Aus dem gleichen Grund versagt auch der Beschwerdehinweis auf eine weitere - ebenfalls isoliert herausgegriffene - Aussage der psychiatrischen Sachverständigen, wonach der Betroffene „massive Denkstörungen“ habe, sein Denkziel nicht erreiche und sich verfolgt fühle (ON 56 S 32).

Soweit die Rechtsrüge (Z 9 lit a) die unter anderem in Bezug auf Putativnotwehr getroffene Negativfeststellung (US 10 f iVm US 16) mit dem Verweis auf vermeintlich widersprechende Ausführungen der psychiatrischen Sachverständigen (ON 56 S 33) bekämpft, verfehlt sie den - gerade im Vergleich des zur Anwendung gebrachten materiellen Rechts (einschließlich prozessualer Verfolgungsvoraussetzungen) mit dem festgestellten Sachverhalt gelegenen - Gegenstand des geltend gemachten materiellen Nichtigkeitsgrundes (RIS-Justiz RS0117247).

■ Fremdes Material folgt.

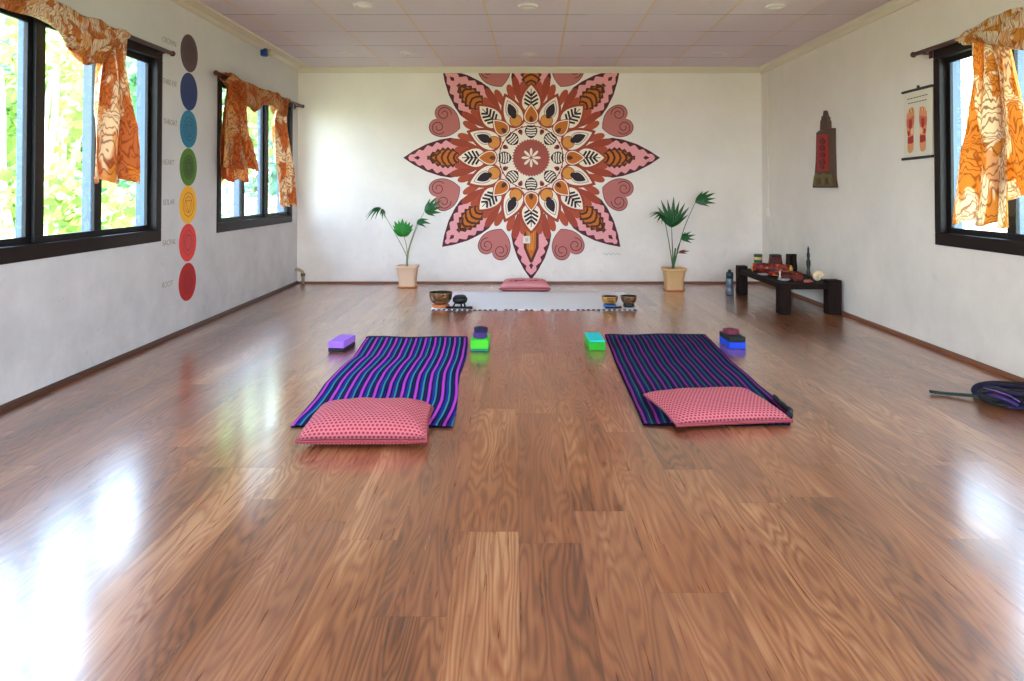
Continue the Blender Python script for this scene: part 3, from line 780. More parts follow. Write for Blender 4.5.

Lediglich der Vollständigkeit halber sei daher darauf hingewiesen, dass die Beschwerdebehauptung, der Annahme der Begehung einer mit Strafe bedrohten Handlung (vgl § 21 Abs 1 StGB) stünde (krankhaft bedingte) Putativnotwehr entgegen, eine methodengerechte Ableitung aus dem Gesetz vermissen lässt (vgl Ratz in WK² § 21 Rz 18).

Aus der Zurückweisung der Nichtigkeitsbeschwerde schon bei der nichtöffentlichen Beratung (§ 285d Abs 1 StPO) folgt die Zuständigkeit des Oberlandesgerichts zur Entscheidung über die Berufung (§ 285i StPO).